3D scene scripts:
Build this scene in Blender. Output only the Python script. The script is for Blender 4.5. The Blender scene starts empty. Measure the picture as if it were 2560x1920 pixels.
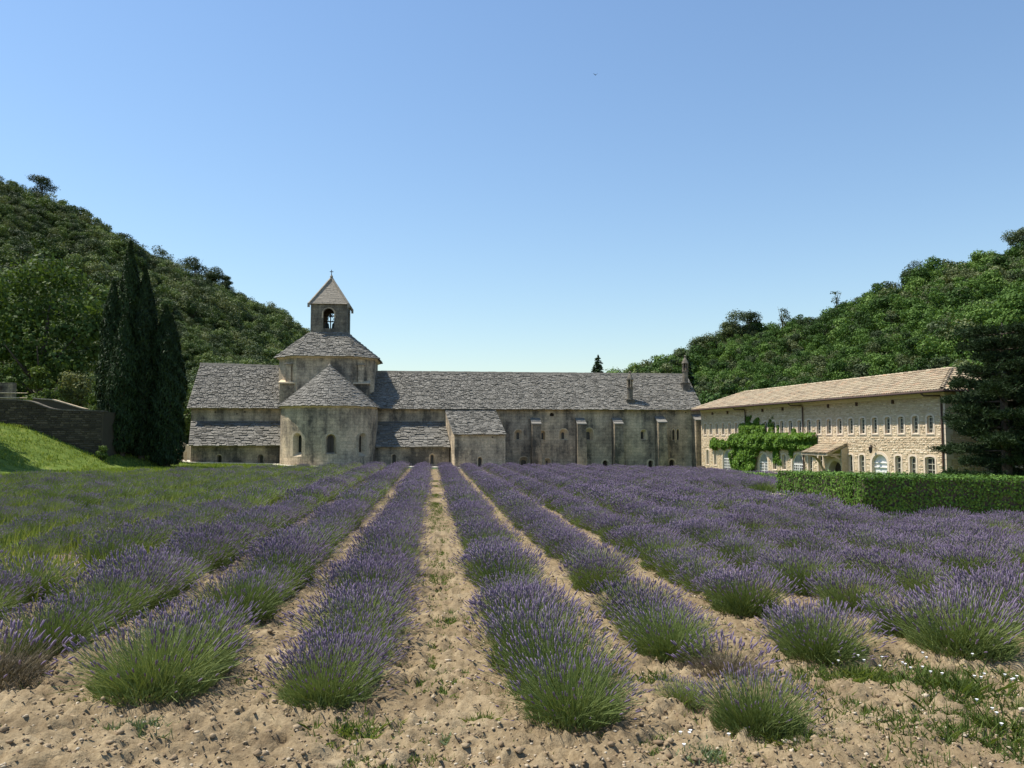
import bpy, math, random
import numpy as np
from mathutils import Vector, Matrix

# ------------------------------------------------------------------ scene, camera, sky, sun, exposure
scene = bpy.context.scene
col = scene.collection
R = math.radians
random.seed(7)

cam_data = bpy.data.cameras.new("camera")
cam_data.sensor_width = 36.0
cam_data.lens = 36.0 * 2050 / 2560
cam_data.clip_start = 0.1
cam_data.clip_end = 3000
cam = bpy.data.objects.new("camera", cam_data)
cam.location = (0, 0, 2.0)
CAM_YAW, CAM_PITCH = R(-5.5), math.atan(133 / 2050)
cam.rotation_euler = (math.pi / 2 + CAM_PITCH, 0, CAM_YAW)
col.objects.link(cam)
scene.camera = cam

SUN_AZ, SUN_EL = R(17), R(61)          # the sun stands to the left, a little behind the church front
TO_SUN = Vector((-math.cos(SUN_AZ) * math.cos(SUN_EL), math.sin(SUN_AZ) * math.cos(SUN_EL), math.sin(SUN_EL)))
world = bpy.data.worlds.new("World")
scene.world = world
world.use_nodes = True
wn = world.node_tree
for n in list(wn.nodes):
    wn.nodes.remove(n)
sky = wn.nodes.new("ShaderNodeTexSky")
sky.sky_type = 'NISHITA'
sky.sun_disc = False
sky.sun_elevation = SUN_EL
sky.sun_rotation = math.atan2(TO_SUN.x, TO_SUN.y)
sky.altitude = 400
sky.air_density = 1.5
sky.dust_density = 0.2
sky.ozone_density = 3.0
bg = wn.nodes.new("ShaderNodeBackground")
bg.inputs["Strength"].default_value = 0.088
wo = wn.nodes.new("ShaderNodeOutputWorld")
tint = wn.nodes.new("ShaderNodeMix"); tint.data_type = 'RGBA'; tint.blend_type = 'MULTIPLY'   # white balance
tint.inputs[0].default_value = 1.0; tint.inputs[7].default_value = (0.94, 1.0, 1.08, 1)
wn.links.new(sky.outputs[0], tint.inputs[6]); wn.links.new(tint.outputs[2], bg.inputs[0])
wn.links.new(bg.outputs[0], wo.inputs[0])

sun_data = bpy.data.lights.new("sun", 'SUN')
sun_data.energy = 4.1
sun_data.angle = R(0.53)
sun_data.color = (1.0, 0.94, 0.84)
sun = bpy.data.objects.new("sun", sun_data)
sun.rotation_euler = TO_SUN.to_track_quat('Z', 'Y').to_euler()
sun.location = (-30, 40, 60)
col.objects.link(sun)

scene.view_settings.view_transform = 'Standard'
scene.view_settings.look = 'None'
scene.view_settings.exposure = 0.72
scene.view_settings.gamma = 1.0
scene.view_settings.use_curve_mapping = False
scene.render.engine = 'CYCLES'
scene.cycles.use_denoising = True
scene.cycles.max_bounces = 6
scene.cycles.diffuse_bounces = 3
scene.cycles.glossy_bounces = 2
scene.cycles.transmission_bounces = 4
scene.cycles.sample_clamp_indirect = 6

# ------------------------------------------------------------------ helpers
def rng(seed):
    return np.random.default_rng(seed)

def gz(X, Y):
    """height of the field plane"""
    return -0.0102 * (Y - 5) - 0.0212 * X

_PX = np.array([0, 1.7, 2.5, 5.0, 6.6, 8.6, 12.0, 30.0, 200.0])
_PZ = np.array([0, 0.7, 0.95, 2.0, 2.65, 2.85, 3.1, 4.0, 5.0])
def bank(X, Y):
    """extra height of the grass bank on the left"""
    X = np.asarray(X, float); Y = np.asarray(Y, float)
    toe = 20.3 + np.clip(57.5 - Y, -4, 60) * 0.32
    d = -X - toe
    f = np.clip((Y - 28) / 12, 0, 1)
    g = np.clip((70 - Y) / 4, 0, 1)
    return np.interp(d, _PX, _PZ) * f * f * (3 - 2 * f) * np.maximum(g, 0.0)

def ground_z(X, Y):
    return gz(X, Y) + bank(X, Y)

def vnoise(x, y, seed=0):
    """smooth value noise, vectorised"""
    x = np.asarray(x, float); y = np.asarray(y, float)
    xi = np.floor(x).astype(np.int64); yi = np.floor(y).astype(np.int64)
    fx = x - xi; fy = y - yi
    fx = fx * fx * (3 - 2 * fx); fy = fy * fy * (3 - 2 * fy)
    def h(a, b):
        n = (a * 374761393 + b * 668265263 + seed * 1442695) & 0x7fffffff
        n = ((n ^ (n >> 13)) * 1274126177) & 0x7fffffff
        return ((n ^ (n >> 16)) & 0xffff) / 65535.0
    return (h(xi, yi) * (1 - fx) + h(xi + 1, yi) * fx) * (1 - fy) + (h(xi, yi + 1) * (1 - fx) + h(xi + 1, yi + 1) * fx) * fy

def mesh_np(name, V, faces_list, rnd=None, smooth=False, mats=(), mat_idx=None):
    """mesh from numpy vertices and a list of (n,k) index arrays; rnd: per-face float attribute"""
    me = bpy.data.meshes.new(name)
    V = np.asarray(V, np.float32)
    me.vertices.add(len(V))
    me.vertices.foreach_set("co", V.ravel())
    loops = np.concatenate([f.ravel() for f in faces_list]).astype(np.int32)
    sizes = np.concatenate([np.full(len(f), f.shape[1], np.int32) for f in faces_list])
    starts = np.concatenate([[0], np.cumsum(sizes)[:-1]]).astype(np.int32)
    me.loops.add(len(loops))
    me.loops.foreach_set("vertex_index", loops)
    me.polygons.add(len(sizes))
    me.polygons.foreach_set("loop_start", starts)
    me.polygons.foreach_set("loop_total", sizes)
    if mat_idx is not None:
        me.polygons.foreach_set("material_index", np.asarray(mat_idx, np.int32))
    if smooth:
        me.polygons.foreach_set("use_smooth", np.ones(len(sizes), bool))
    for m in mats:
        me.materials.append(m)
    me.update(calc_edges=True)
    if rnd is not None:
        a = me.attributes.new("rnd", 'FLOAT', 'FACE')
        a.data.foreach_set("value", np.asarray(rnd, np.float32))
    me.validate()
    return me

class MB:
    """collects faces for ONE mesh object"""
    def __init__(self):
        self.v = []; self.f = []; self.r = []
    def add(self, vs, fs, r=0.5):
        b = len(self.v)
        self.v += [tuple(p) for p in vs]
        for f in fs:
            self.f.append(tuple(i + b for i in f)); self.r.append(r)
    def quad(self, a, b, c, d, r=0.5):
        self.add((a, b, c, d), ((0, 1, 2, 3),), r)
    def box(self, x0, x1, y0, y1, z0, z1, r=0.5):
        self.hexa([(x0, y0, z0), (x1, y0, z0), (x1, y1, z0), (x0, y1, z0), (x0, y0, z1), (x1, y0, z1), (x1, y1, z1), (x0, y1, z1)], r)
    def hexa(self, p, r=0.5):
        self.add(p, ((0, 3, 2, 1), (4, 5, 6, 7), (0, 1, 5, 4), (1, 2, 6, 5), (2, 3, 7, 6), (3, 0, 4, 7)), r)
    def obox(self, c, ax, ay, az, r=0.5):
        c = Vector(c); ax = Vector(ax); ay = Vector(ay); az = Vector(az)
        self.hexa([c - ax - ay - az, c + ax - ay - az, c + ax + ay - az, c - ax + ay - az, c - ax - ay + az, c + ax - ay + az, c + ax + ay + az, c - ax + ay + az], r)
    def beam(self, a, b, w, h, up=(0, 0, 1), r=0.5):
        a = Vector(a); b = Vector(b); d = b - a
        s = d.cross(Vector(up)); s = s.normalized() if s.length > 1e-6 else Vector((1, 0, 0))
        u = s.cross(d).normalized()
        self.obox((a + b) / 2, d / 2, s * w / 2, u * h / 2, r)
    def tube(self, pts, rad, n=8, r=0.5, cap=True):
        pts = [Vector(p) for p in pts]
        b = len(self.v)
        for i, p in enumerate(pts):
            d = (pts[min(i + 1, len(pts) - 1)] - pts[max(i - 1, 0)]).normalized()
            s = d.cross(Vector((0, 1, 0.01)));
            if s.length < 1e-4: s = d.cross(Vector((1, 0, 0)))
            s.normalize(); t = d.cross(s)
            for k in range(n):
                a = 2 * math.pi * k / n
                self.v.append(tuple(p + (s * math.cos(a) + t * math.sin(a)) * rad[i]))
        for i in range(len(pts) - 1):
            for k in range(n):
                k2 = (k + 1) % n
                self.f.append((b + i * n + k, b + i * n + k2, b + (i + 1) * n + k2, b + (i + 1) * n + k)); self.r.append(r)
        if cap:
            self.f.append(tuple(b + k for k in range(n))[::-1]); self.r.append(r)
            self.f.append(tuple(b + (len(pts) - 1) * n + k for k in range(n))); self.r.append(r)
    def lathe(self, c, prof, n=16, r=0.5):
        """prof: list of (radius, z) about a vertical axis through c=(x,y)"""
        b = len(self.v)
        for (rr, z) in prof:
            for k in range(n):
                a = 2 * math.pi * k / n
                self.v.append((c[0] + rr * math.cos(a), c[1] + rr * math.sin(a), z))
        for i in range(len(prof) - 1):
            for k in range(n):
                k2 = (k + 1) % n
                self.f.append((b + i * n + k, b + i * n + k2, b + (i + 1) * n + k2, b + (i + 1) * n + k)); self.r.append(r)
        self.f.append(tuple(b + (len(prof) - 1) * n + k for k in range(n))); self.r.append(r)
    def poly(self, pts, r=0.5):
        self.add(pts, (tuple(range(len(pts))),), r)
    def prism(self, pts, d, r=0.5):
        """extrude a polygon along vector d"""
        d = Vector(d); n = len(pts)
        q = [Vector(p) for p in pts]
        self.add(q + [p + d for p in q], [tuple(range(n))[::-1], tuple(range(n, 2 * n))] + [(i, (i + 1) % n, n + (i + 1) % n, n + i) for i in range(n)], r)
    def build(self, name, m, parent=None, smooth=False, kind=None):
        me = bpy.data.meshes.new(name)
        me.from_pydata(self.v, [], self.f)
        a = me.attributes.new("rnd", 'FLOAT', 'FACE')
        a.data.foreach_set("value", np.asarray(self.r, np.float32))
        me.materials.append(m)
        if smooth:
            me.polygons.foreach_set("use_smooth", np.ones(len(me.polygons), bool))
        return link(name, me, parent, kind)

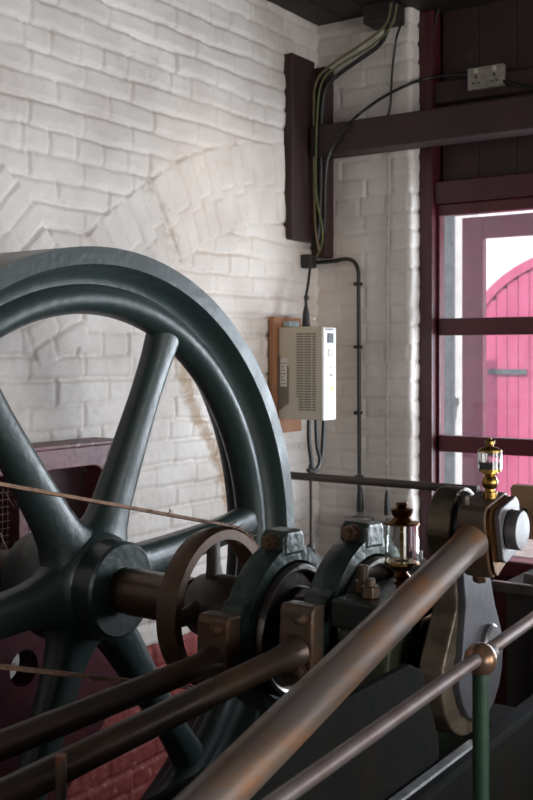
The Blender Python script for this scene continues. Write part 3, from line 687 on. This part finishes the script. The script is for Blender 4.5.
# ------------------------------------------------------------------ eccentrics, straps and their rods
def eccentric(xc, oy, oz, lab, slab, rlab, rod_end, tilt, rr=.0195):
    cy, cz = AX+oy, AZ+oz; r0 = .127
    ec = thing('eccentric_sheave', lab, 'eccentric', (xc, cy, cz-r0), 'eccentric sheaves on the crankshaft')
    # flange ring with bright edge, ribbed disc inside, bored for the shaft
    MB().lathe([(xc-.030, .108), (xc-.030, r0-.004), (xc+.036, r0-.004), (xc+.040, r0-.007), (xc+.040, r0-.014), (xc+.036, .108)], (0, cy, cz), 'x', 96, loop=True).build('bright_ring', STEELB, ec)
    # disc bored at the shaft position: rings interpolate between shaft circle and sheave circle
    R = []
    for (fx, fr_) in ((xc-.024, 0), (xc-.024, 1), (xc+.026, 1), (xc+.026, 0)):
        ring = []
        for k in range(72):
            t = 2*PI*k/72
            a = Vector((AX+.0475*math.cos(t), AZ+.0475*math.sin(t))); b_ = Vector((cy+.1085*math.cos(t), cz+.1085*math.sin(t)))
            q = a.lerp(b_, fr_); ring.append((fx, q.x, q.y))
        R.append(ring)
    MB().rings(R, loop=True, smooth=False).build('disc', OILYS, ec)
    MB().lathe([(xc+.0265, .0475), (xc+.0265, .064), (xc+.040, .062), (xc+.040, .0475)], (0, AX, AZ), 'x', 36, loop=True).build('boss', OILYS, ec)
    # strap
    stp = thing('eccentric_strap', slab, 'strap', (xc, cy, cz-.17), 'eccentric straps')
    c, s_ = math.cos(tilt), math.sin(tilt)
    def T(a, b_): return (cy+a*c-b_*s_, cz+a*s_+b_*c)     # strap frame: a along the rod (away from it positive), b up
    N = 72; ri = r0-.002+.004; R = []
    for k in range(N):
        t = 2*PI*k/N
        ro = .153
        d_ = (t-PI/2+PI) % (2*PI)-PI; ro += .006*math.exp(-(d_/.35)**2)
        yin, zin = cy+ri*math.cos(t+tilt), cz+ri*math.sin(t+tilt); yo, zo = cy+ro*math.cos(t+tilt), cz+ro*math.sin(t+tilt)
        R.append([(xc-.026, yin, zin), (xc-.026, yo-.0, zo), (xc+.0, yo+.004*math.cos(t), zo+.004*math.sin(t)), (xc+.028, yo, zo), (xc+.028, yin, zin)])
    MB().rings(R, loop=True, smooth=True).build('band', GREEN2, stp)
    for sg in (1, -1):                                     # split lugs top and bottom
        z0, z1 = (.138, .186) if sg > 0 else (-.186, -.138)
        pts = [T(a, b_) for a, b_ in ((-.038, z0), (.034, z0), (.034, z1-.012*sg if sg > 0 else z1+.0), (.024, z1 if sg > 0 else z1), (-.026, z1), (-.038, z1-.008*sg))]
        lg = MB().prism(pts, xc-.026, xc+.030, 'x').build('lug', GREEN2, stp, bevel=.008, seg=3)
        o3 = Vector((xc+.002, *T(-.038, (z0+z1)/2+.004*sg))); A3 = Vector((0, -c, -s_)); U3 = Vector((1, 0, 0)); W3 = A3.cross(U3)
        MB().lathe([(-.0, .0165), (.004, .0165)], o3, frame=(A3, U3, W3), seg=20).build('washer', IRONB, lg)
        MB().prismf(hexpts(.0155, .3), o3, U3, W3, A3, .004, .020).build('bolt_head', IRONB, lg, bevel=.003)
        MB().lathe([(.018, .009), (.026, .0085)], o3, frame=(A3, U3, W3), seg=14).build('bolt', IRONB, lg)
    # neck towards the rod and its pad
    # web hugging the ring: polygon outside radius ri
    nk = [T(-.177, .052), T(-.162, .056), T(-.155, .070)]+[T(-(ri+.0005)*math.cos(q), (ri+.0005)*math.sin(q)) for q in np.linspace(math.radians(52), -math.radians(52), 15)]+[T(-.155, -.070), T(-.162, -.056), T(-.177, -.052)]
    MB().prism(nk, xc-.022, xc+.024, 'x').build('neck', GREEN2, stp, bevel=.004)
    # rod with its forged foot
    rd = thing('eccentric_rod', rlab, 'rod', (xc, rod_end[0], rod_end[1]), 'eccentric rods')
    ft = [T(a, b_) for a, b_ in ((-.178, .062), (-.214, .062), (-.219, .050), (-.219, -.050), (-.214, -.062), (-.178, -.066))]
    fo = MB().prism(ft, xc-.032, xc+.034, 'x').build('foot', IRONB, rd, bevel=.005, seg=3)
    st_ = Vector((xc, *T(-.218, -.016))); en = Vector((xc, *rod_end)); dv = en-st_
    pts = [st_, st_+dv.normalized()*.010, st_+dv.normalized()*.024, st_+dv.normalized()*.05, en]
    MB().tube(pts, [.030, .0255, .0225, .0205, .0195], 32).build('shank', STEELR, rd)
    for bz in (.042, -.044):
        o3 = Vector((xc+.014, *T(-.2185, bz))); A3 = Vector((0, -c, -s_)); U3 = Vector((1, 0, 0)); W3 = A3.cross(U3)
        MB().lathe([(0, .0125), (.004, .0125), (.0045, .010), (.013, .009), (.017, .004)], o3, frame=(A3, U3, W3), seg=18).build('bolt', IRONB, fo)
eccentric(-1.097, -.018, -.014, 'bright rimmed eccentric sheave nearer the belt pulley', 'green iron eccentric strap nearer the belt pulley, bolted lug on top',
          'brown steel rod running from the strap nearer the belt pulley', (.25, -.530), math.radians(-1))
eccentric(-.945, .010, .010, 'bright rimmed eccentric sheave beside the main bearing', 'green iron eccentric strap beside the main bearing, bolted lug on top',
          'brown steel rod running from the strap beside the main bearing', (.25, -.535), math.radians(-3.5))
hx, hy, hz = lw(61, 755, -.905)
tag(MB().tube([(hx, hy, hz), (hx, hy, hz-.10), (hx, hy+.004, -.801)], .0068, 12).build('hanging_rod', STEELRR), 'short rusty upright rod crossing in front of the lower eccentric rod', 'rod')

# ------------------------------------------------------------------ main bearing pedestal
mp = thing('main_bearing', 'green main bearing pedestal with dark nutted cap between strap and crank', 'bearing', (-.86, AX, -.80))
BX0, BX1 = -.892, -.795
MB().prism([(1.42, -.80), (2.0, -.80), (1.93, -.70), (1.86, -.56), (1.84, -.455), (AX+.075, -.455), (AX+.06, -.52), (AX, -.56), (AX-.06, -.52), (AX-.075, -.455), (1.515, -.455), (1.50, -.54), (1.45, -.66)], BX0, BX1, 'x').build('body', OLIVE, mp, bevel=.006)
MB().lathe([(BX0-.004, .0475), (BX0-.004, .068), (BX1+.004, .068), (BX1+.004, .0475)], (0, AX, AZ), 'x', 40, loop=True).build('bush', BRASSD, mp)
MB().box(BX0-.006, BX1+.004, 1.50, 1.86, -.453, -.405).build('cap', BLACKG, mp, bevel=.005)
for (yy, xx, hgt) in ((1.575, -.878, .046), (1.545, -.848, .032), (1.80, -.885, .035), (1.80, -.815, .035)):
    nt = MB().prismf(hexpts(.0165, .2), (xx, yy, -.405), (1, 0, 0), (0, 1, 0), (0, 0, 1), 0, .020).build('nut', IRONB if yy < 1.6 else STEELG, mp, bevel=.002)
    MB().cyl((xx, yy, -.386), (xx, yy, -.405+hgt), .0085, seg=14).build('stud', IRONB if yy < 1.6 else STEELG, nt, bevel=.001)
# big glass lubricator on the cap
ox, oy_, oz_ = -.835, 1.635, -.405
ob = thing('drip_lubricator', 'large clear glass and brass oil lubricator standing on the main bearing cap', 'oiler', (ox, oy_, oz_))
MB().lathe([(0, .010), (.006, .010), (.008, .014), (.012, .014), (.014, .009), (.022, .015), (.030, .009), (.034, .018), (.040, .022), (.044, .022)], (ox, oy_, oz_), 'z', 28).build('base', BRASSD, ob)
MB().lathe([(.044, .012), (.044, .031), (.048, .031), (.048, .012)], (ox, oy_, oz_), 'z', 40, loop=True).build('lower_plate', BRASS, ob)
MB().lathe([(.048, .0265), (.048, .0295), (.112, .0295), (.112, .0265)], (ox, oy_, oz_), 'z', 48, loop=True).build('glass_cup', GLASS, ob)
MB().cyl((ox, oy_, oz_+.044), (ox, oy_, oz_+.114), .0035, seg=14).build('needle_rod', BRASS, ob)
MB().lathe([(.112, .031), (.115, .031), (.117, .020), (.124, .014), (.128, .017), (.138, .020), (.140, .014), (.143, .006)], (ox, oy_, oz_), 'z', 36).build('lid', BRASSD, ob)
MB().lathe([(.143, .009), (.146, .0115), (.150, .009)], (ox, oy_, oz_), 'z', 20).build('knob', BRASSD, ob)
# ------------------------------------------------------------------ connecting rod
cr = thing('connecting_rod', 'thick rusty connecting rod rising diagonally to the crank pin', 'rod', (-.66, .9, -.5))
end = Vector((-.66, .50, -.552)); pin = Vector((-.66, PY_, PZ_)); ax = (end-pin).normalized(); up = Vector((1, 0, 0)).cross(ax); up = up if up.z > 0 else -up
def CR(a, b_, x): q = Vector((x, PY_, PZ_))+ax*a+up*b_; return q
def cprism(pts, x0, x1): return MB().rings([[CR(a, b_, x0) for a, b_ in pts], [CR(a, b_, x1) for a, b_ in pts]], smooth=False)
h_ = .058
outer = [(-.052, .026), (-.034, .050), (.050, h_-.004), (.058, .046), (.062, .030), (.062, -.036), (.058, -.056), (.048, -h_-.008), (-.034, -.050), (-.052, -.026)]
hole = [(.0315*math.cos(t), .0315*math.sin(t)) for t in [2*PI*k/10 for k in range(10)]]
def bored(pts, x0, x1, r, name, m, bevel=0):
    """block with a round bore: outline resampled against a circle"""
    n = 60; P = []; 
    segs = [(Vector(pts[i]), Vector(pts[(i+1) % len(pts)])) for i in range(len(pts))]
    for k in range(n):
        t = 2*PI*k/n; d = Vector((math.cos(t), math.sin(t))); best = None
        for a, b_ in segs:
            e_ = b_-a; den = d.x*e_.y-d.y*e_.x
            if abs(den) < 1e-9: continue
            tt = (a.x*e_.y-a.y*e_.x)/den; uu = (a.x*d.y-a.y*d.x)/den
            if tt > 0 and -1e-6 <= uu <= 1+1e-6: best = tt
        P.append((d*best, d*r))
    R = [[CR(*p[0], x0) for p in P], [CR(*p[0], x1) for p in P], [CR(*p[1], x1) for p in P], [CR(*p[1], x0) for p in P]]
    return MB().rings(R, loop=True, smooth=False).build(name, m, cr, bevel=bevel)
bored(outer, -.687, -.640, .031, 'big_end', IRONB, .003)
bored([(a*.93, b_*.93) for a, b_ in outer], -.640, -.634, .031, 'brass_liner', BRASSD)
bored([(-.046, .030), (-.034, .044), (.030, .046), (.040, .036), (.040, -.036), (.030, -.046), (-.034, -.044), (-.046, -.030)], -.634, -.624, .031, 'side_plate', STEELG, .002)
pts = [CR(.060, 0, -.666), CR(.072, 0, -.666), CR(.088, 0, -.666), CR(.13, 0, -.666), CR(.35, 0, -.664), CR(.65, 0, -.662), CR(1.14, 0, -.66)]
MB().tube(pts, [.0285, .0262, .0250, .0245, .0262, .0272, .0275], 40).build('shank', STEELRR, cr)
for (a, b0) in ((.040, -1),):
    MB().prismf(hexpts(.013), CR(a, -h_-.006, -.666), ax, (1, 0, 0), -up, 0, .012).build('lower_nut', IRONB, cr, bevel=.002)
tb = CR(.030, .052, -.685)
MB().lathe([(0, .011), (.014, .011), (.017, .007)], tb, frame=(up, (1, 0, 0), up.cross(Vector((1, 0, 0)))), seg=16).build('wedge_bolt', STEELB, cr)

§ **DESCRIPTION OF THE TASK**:
Give back exactly the lines from the top of the records to the line containing "scene.camera = cam", both included, and no pictures.

§ **RESULT OF THE EXERCISE**:
Build this scene in Blender. Output only the Python script. The script is for Blender 4.5. The Blender scene starts empty. Measure the picture as if it were 2560x1920 pixels.
import bpy, math, random
import numpy as np
from mathutils import Vector, Matrix

# ------------------------------------------------------------------ scene, camera, sky, sun, exposure
scene = bpy.context.scene
col = scene.collection
R = math.radians
random.seed(7)

cam_data = bpy.data.cameras.new("camera")
cam_data.sensor_width = 36.0
cam_data.lens = 36.0 * 2050 / 2560
cam_data.clip_start = 0.1
cam_data.clip_end = 3000
cam = bpy.data.objects.new("camera", cam_data)
cam.location = (0, 0, 2.0)
CAM_YAW, CAM_PITCH = R(-5.5), math.atan(133 / 2050)
cam.rotation_euler = (math.pi / 2 + CAM_PITCH, 0, CAM_YAW)
col.objects.link(cam)
scene.camera = cam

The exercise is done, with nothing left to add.